The listing below holds a line with "for m in LF: me.materials.append(m)" and a later line with "me.update(); return me". Write out those two lines and every line between them, exactly, and nothing else.

--- START ---

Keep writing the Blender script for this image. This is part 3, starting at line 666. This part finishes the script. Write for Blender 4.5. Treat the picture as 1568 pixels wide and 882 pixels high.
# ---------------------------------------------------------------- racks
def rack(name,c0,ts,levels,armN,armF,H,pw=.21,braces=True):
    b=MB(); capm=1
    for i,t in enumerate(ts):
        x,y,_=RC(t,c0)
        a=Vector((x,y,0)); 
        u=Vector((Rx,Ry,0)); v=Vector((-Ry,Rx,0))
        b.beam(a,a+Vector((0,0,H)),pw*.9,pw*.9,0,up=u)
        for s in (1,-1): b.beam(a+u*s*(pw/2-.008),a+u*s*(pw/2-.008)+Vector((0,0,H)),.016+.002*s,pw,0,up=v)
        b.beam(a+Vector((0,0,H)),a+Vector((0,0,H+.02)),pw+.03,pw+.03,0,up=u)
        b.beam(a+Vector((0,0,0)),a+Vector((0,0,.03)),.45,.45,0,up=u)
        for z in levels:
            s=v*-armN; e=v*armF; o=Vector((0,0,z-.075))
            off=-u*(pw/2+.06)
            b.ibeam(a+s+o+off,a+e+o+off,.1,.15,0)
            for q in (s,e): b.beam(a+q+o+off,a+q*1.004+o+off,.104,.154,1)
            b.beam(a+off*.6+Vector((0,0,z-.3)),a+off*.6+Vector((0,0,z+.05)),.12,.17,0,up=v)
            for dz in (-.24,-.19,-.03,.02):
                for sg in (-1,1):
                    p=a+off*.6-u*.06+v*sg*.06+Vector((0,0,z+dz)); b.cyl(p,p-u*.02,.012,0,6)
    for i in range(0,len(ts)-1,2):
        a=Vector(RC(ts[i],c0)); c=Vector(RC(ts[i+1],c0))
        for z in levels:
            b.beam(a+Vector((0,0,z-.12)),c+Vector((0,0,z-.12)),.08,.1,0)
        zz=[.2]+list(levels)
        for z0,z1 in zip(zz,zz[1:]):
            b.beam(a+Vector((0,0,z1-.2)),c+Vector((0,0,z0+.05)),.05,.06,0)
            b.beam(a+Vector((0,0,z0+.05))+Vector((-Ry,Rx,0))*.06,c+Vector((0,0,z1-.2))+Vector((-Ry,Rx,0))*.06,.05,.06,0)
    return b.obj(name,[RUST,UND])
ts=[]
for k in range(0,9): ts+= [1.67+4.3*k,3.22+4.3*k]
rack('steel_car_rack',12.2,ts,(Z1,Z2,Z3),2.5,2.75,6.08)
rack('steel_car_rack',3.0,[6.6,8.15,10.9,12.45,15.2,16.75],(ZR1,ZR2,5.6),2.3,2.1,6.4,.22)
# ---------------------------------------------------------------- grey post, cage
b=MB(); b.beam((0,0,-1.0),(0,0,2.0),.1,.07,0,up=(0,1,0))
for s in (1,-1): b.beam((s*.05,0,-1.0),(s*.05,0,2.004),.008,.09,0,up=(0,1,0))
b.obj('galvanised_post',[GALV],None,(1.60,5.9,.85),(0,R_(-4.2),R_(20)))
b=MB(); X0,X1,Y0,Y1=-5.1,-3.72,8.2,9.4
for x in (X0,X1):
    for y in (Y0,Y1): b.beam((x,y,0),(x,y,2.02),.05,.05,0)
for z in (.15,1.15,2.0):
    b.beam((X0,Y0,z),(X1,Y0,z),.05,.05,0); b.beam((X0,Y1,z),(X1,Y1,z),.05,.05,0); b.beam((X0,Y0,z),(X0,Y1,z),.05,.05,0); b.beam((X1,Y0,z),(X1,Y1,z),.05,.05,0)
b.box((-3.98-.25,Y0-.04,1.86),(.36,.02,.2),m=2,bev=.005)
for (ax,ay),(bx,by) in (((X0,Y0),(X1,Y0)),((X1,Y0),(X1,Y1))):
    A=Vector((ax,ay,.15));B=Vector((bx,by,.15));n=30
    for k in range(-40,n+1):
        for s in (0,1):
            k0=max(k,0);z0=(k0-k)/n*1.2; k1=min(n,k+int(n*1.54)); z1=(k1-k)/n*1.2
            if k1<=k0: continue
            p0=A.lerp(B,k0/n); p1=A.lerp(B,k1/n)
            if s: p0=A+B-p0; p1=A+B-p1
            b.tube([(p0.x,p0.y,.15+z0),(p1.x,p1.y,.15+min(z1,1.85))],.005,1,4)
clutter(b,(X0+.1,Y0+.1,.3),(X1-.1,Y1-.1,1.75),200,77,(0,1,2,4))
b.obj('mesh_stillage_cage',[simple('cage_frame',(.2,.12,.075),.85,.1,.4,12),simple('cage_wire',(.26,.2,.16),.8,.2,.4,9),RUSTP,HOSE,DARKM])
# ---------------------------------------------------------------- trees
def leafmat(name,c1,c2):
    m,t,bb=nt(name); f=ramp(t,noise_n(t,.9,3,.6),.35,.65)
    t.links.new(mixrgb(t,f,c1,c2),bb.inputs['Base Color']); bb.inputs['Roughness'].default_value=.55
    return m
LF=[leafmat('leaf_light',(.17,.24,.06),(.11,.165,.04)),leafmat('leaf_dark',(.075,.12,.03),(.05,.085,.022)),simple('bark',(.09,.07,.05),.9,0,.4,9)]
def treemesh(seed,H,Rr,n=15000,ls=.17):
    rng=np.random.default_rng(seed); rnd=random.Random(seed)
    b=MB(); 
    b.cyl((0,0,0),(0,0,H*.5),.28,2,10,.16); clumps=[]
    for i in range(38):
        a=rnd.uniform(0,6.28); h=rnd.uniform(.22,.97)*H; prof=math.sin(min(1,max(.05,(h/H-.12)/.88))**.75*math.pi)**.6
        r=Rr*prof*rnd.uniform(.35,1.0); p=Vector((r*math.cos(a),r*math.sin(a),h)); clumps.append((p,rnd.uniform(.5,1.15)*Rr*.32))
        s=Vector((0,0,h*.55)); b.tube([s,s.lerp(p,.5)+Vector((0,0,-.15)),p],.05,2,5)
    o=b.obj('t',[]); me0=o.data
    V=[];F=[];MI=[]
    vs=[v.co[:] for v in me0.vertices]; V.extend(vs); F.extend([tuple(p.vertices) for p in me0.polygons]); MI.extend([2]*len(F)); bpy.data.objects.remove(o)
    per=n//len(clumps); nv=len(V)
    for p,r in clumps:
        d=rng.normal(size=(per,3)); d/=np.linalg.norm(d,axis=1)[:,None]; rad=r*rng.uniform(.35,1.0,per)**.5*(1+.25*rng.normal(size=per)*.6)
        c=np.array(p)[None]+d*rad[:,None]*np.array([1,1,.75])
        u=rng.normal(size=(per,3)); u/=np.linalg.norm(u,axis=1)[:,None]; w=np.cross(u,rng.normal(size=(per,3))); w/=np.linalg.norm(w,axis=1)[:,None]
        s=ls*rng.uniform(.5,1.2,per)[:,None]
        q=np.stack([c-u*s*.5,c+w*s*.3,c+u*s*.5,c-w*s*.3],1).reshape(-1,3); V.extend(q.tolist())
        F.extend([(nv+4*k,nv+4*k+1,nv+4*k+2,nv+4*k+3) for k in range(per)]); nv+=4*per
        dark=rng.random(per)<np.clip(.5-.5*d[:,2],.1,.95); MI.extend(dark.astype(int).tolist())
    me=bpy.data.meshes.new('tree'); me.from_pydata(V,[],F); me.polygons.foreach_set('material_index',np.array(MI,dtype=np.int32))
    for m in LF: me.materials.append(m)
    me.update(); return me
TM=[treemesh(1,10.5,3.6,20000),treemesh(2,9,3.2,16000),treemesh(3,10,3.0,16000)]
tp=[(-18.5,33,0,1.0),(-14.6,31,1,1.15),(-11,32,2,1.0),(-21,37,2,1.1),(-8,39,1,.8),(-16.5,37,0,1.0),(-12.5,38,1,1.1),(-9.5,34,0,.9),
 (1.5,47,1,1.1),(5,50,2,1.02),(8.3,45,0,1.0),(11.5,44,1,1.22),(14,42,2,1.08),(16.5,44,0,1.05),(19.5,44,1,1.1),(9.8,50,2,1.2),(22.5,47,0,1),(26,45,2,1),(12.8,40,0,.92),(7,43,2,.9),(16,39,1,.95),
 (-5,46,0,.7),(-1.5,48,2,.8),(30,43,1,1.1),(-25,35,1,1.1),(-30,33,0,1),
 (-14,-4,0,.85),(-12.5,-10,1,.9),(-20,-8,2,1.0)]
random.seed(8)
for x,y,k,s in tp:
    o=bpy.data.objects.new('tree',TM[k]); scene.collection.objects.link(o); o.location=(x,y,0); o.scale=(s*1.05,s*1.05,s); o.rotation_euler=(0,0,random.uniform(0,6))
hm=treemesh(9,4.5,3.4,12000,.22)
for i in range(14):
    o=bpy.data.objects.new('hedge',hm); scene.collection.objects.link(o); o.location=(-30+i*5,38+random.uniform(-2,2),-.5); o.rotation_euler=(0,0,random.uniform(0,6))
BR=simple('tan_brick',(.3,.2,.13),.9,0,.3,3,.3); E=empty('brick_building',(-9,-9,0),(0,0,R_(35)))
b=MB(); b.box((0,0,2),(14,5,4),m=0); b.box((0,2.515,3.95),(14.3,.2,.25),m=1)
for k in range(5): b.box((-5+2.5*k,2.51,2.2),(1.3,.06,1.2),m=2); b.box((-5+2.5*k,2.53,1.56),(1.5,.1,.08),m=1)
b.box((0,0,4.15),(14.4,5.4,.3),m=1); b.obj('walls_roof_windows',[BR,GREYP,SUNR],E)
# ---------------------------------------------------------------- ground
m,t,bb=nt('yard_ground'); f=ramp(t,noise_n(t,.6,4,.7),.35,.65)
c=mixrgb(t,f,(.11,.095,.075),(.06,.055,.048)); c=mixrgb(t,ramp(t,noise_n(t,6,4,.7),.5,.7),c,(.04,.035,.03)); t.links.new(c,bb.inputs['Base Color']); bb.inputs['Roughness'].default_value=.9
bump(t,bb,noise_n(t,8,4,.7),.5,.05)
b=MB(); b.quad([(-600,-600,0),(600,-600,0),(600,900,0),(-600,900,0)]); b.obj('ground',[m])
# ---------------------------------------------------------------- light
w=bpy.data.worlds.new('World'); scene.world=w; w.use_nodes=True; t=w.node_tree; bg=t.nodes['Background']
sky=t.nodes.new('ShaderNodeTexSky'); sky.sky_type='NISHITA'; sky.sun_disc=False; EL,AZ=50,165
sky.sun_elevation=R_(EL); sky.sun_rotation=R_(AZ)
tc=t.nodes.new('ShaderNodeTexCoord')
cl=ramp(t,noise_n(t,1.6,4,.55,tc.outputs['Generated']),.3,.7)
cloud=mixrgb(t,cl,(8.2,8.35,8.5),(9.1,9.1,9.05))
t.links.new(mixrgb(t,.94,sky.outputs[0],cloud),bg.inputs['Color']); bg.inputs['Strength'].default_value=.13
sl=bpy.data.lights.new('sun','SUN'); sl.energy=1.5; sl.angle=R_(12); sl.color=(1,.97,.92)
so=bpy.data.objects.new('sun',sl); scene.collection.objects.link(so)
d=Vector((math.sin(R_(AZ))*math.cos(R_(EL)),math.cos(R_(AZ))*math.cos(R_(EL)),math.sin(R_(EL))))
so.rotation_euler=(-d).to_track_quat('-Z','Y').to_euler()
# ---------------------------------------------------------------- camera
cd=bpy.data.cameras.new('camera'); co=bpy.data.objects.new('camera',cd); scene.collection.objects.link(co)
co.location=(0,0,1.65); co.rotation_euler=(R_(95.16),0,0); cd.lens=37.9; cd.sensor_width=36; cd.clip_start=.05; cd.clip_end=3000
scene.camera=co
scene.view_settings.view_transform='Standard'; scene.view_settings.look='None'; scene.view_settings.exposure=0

--- END ---

» **Exercise solution**:
    for m in LF: me.materials.append(m)
    me.update(); return me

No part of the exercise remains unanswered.